┌──

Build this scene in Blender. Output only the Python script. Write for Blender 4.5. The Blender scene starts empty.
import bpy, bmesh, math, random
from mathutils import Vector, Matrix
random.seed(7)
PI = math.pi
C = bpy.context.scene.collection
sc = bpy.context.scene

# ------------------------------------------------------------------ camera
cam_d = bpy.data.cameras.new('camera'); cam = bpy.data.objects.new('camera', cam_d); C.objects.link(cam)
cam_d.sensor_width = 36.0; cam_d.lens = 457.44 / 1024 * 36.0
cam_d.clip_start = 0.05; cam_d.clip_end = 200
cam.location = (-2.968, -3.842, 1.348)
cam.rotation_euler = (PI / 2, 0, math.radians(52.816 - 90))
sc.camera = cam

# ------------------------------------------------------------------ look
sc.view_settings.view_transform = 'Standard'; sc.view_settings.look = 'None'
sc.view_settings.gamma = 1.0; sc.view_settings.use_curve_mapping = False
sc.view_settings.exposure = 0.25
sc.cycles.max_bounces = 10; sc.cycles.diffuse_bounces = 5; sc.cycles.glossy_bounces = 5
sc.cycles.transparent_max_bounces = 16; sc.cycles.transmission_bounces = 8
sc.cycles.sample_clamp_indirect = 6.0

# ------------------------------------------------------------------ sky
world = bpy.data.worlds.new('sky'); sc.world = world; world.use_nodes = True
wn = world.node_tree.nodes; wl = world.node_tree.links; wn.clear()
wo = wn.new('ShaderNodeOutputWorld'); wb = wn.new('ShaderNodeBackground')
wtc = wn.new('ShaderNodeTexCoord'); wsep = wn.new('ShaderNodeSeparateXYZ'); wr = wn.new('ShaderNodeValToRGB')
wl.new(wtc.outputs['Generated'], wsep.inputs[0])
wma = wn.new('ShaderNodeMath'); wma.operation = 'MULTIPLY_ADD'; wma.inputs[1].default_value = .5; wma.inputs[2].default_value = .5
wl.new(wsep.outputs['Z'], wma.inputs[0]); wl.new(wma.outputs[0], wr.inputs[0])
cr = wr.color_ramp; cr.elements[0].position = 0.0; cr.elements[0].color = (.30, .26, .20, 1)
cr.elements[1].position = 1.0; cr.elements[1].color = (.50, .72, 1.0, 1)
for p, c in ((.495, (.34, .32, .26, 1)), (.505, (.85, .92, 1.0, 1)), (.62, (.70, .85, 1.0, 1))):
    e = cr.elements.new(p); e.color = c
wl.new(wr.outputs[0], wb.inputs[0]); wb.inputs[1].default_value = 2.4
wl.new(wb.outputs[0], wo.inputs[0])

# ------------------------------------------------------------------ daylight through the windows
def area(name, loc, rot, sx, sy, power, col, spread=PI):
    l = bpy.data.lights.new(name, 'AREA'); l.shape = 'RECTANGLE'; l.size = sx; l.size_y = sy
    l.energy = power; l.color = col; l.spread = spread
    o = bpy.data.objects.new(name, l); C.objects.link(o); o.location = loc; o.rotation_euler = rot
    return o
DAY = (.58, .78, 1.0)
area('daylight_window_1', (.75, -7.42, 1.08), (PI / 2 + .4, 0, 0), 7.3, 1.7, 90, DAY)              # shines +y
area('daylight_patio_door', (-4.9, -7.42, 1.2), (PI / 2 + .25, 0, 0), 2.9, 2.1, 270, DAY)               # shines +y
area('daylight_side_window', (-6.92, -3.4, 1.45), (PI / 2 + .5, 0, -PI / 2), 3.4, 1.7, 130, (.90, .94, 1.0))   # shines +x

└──

What is expected:
Copy out all of the data exactly, leaving nothing out.

Full output:
Build this scene in Blender. Output only the Python script. Write for Blender 4.5. The Blender scene starts empty.
import bpy, bmesh, math, random
from mathutils import Vector, Matrix
random.seed(7)
PI = math.pi
C = bpy.context.scene.collection
sc = bpy.context.scene

# ------------------------------------------------------------------ camera
cam_d = bpy.data.cameras.new('camera'); cam = bpy.data.objects.new('camera', cam_d); C.objects.link(cam)
cam_d.sensor_width = 36.0; cam_d.lens = 457.44 / 1024 * 36.0
cam_d.clip_start = 0.05; cam_d.clip_end = 200
cam.location = (-2.968, -3.842, 1.348)
cam.rotation_euler = (PI / 2, 0, math.radians(52.816 - 90))
sc.camera = cam

# ------------------------------------------------------------------ look
sc.view_settings.view_transform = 'Standard'; sc.view_settings.look = 'None'
sc.view_settings.gamma = 1.0; sc.view_settings.use_curve_mapping = False
sc.view_settings.exposure = 0.25
sc.cycles.max_bounces = 10; sc.cycles.diffuse_bounces = 5; sc.cycles.glossy_bounces = 5
sc.cycles.transparent_max_bounces = 16; sc.cycles.transmission_bounces = 8
sc.cycles.sample_clamp_indirect = 6.0

# ------------------------------------------------------------------ sky
world = bpy.data.worlds.new('sky'); sc.world = world; world.use_nodes = True
wn = world.node_tree.nodes; wl = world.node_tree.links; wn.clear()
wo = wn.new('ShaderNodeOutputWorld'); wb = wn.new('ShaderNodeBackground')
wtc = wn.new('ShaderNodeTexCoord'); wsep = wn.new('ShaderNodeSeparateXYZ'); wr = wn.new('ShaderNodeValToRGB')
wl.new(wtc.outputs['Generated'], wsep.inputs[0])
wma = wn.new('ShaderNodeMath'); wma.operation = 'MULTIPLY_ADD'; wma.inputs[1].default_value = .5; wma.inputs[2].default_value = .5
wl.new(wsep.outputs['Z'], wma.inputs[0]); wl.new(wma.outputs[0], wr.inputs[0])
cr = wr.color_ramp; cr.elements[0].position = 0.0; cr.elements[0].color = (.30, .26, .20, 1)
cr.elements[1].position = 1.0; cr.elements[1].color = (.50, .72, 1.0, 1)
for p, c in ((.495, (.34, .32, .26, 1)), (.505, (.85, .92, 1.0, 1)), (.62, (.70, .85, 1.0, 1))):
    e = cr.elements.new(p); e.color = c
wl.new(wr.outputs[0], wb.inputs[0]); wb.inputs[1].default_value = 2.4
wl.new(wb.outputs[0], wo.inputs[0])

# ------------------------------------------------------------------ daylight through the windows
def area(name, loc, rot, sx, sy, power, col, spread=PI):
    l = bpy.data.lights.new(name, 'AREA'); l.shape = 'RECTANGLE'; l.size = sx; l.size_y = sy
    l.energy = power; l.color = col; l.spread = spread
    o = bpy.data.objects.new(name, l); C.objects.link(o); o.location = loc; o.rotation_euler = rot
    return o
DAY = (.58, .78, 1.0)
area('daylight_window_1', (.75, -7.42, 1.08), (PI / 2 + .4, 0, 0), 7.3, 1.7, 90, DAY)              # shines +y
area('daylight_patio_door', (-4.9, -7.42, 1.2), (PI / 2 + .25, 0, 0), 2.9, 2.1, 270, DAY)               # shines +y
area('daylight_side_window', (-6.92, -3.4, 1.45), (PI / 2 + .5, 0, -PI / 2), 3.4, 1.7, 130, (.90, .94, 1.0))   # shines +x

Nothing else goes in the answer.